Yarkın Gevez ^* Yusuf İslam Tek Ertugrul Basar

• Koç University, Istanbul, Türkiye

The rapid evolution of wireless communication technologies demands innovative solutions to meet the increasing performance requirements of future networks, including spectral efficiency, energy efficiency, and computational efficiency. Reconfigurable Intelligent Surfaces (RIS) and Non-Orthogonal Multiple Access (NOMA) are promising technologies that can enhance wireless communication systems. This paper addresses the dynamic partitioning of RIS elements in NOMA systems using Deep Reinforcement Learning (DRL) to optimize resource allocation and overall system performance.
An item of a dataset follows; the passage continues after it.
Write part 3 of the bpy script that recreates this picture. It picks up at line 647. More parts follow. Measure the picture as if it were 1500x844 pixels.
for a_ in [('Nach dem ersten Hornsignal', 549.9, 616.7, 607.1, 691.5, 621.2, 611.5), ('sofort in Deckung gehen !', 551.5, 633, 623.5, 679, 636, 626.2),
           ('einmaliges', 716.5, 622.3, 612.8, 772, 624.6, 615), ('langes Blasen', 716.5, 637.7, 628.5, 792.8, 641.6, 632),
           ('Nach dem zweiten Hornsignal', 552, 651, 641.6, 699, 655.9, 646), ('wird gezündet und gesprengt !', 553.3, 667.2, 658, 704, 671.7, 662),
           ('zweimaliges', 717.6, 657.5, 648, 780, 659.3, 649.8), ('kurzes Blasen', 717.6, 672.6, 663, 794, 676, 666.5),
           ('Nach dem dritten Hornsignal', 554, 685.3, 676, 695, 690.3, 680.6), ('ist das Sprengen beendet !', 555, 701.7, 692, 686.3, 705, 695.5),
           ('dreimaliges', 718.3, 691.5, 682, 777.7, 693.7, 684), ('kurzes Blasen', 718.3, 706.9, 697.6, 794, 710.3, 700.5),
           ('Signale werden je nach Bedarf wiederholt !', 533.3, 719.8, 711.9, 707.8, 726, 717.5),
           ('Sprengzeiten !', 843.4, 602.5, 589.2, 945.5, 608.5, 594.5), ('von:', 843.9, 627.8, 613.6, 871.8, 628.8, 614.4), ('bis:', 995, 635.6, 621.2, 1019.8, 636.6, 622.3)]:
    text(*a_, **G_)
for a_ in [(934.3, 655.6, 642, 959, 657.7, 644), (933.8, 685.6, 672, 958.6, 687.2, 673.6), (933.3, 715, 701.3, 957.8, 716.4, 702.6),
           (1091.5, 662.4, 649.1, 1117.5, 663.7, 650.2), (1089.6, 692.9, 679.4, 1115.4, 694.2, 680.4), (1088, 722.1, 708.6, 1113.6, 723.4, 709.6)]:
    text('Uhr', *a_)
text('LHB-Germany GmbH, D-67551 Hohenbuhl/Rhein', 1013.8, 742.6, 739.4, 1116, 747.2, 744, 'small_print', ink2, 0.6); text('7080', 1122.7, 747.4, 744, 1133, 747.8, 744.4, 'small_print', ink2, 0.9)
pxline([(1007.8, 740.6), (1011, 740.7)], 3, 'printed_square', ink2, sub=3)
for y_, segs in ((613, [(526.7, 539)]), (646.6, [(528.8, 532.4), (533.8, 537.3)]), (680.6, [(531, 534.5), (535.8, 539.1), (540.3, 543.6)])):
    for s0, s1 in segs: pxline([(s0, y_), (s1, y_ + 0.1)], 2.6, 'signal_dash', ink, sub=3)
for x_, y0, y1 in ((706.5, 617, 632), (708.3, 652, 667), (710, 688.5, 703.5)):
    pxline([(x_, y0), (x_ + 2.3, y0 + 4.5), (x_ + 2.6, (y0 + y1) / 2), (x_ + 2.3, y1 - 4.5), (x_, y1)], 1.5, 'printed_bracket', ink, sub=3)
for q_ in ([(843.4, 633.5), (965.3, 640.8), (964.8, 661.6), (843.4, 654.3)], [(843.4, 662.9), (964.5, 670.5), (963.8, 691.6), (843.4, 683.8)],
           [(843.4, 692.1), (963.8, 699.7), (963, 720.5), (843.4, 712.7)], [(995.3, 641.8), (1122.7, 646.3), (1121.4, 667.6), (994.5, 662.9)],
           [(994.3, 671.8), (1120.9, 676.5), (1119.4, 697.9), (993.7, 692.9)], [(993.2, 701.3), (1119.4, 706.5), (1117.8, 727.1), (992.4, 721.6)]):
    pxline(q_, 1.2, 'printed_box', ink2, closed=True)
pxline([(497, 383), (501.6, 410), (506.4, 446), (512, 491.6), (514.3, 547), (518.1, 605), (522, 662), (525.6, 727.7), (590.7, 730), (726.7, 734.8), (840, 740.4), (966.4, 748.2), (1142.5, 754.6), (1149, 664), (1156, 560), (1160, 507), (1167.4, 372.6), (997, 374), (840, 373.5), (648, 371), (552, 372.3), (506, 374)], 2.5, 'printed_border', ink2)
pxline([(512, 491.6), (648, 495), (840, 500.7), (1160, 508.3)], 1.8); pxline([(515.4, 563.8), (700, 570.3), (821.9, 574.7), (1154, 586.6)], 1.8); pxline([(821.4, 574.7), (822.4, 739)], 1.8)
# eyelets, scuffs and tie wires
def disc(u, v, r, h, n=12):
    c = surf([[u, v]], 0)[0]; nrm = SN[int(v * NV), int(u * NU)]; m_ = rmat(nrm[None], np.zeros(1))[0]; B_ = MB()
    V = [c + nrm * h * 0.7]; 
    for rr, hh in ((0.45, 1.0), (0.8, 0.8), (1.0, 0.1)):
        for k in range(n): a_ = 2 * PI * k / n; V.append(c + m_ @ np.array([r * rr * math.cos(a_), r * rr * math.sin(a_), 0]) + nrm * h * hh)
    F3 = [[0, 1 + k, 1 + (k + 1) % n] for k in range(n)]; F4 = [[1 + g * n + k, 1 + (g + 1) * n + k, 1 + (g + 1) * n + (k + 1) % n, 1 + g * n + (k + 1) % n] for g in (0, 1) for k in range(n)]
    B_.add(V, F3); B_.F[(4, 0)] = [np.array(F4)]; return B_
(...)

We propose a novel DRL-based framework that dynamically adjusts the partitioning of RIS elements to maximize the achievable sum rate and ensure fair resource distribution among users. Our architecture leverages the flexibility of RIS to create an intelligent radio environment, while NOMA enhances spectral efficiency. The DRL model is trained online, adapting to real-time changes in the communication environment. Empirical results demonstrate that our approach closely approximates the performance of the optimal iterative algorithm (exhaustive search) but reduces computational time by up to 90 percent. Furthermore, our method eliminates the need for an offline training phase, providing a significant advantage in dynamic environments by removing the requirement for retraining with every environmental change. These findings highlight the potential of DRL-based dynamic partitioning as a viable solution for optimizing RIS-aided NOMA systems in future wireless networks.